The Militant (logo)  

Vol. 79/No. 22      June 15, 2015

 
(front page)
Texas oil strikers reject latest
Marathon concession contract
 
Militant/Bernie Senter
Striking Steelworkers in Texas City rejected Marathon’s latest proposal that includes attacks on safety. Above, March 23 commemoration of 2005 fatal explosion at refinery there.

BY BERNIE SENTER  
Oil workers at Marathon’s Galveston Bay refinery in Texas City, Texas, remain on the picket lines after overwhelmingly rejecting the company’s latest contract offer on May 18 that would have imposed new concessions. In addition to requiring off-duty workers to wear pagers and report to the refinery within an hour of getting a call, the company wants the ability to force workers to work their scheduled days off and prevent them from going home at the end of their shift.

The 1,100 Texas City oil workers were part of a nationwide strike at 15 refineries and chemical plants that started in February. Strikers fought for safety on the job, less forced overtime and the end of contracting out daily maintenance. A national agreement was reached March 12. Union members returned to work after settling local issues at all but two refineries, Marathon’s refinery in Texas City and BP in Toledo, Ohio.

Members of United Steelworkers Local 7-1 at the large BP refinery in Whiting, Indiana, ratified a contract May 11 and returned to work.

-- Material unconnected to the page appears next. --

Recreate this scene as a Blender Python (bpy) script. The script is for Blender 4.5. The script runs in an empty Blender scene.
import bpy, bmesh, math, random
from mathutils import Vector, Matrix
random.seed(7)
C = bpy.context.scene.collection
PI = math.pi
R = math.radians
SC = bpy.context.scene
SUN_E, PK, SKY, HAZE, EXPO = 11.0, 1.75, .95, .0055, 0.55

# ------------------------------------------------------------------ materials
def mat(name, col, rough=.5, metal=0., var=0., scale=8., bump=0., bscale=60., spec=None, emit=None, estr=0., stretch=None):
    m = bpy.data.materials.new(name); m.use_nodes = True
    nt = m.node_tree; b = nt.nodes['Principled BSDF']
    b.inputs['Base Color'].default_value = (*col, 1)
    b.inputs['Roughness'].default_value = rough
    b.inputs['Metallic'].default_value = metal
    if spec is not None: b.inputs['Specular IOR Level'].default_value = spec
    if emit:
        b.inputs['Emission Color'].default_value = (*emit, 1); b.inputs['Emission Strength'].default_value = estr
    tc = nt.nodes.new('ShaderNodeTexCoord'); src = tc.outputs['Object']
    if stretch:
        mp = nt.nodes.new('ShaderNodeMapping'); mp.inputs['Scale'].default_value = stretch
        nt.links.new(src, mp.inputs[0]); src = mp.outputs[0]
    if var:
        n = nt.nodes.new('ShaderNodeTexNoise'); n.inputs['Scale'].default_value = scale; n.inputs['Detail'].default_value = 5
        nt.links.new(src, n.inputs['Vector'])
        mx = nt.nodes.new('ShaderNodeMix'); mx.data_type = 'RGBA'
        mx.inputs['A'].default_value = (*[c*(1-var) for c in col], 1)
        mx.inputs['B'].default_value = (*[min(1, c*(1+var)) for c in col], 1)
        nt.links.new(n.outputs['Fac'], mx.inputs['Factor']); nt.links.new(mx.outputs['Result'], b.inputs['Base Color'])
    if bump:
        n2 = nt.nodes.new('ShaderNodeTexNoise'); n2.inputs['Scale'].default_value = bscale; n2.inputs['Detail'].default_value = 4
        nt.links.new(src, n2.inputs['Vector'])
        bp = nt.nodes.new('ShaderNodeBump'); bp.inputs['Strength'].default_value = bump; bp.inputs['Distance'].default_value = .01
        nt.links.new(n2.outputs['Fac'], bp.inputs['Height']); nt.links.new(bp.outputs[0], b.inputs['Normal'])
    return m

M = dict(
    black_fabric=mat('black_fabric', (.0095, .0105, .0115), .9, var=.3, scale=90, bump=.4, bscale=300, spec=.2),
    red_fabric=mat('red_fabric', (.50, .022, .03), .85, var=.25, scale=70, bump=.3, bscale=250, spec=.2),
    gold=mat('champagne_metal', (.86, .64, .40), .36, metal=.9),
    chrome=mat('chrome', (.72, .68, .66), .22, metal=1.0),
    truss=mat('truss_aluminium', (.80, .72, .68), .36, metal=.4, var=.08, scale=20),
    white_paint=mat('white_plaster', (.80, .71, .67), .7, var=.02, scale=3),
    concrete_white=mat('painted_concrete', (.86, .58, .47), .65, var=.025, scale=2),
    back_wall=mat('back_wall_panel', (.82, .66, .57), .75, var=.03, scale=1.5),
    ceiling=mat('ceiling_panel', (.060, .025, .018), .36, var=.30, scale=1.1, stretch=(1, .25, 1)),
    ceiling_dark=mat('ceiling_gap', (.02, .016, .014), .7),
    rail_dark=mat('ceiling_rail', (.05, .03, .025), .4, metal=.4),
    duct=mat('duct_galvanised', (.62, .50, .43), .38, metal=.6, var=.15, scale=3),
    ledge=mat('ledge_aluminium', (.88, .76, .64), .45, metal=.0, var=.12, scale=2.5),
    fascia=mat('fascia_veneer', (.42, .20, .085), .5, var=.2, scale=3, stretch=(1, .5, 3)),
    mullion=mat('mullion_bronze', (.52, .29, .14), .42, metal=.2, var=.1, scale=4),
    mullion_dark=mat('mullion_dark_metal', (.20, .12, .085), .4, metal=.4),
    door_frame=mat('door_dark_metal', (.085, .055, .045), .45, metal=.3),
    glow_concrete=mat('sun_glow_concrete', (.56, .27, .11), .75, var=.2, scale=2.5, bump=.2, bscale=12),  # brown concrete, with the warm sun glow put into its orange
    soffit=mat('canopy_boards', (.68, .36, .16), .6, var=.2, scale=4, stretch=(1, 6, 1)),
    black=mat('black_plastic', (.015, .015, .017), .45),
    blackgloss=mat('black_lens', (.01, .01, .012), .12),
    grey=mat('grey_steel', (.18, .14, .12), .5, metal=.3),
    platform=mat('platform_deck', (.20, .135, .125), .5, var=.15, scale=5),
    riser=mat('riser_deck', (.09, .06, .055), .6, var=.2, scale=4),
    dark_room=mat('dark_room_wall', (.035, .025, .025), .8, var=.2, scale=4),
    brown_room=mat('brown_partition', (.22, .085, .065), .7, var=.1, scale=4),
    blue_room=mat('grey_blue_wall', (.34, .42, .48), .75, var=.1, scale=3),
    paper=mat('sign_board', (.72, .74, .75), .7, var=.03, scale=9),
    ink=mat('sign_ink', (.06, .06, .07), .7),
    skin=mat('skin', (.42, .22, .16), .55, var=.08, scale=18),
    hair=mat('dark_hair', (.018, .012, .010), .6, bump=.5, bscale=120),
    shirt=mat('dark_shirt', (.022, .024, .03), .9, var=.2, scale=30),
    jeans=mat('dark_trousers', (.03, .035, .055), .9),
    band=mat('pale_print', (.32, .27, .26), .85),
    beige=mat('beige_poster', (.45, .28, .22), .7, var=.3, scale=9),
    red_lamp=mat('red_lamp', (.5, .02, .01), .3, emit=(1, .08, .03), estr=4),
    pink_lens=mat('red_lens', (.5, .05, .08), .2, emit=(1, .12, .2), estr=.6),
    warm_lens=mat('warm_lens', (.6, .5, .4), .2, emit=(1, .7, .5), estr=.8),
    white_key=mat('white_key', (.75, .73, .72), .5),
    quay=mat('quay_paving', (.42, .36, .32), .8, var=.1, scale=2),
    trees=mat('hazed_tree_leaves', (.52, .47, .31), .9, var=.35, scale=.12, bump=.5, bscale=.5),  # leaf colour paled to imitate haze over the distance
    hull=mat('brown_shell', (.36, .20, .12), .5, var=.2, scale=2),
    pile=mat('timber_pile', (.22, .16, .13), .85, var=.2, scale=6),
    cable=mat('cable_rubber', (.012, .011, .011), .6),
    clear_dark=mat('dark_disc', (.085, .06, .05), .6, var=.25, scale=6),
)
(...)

“We held the line,” Ebony Parker told the Militant by phone June 1. The agreement “addressed all of the items, including bargaining rights,” Parker said. “We did not give up our bargaining rights, and backed off BP on this. A lot of folks thought we wouldn’t make it, but we did.

“A lot of us had never experienced a strike,” she said. “This taught us a lot and we gained strength. The USW retirees encouraged us and helped us a lot. We fought one of the biggest industries in the country and had a very small percentage that crossed our line.”

“The company acted during the strike like a bully in the playground and expected more union members to cross the line. But only 13 out of 1,100 did,” Steven Kallies, a maintenance worker at BP in Whiting, said in a phone interview. Scabs will be dismissed when their contract expires June 7, Kallies said.

In Texas City, Marathon is “trying to gut the benefits we bargained for,” Aaron Maldonado, an operator at the plant, told the Houston Chronicle. He noted that the pager requirement would make it impossible to take his family on even a short trip.

Throughout the strike workers have pointed to the massive overtime and punishing schedules as a threat to safety of workers and the communities. A 2005 explosion at the Texas City refinery, then owned by BP, killed 15 workers.

Reuters reported that after announcing the results to more than 100 cheering union members, Steelworkers Local 13-1 Vice President Larry Burchfield said, “There are too many takeaways at one time. That has really solidified the membership.” Picketing continues and community support is strong. The union hall is stocked with donated food.

Workers at the Marathon refinery in Catlettsburg, Kentucky, who returned to work in April, are building support for their union brothers and sisters still on strike against Marathon in Texas.

“We go from control room to control room throughout the refinery” collecting funds to send to striking Local 13-1, Tim Thirion, an operator in Catlettsburg, told the Militant June 1.

Under the new contract at the Catlettsburg refinery, workers went from eight- to 12-hour shifts. “We were the last to give up the eight-hour day,” Thirion said. “There’s a reason our forefathers fought for shorter hours. When I get home now, I just hit the couch and get ready to go back to work the next day.”

The 350 striking workers at the BP-Husky refinery, members of Steelworkers Local 1-346, took down picket lines May 27 and sent BP an unconditional offer to return to work. This put the ball in the company’s court to make a contract offer. “If they do not, it’s considered a lockout,” Local President Chad Culbertson told WTOL TV in Toledo, “and at that point the members would be able to collect unemployment.”

BP-Husky made an offer May 30, which union officials said would be voted on within a week.

Alyson Kennedy and Dan Fein in Chicago and Mitchel Rosenberg, a member of USW Local 10-1 in Philadelphia, contributed to this article.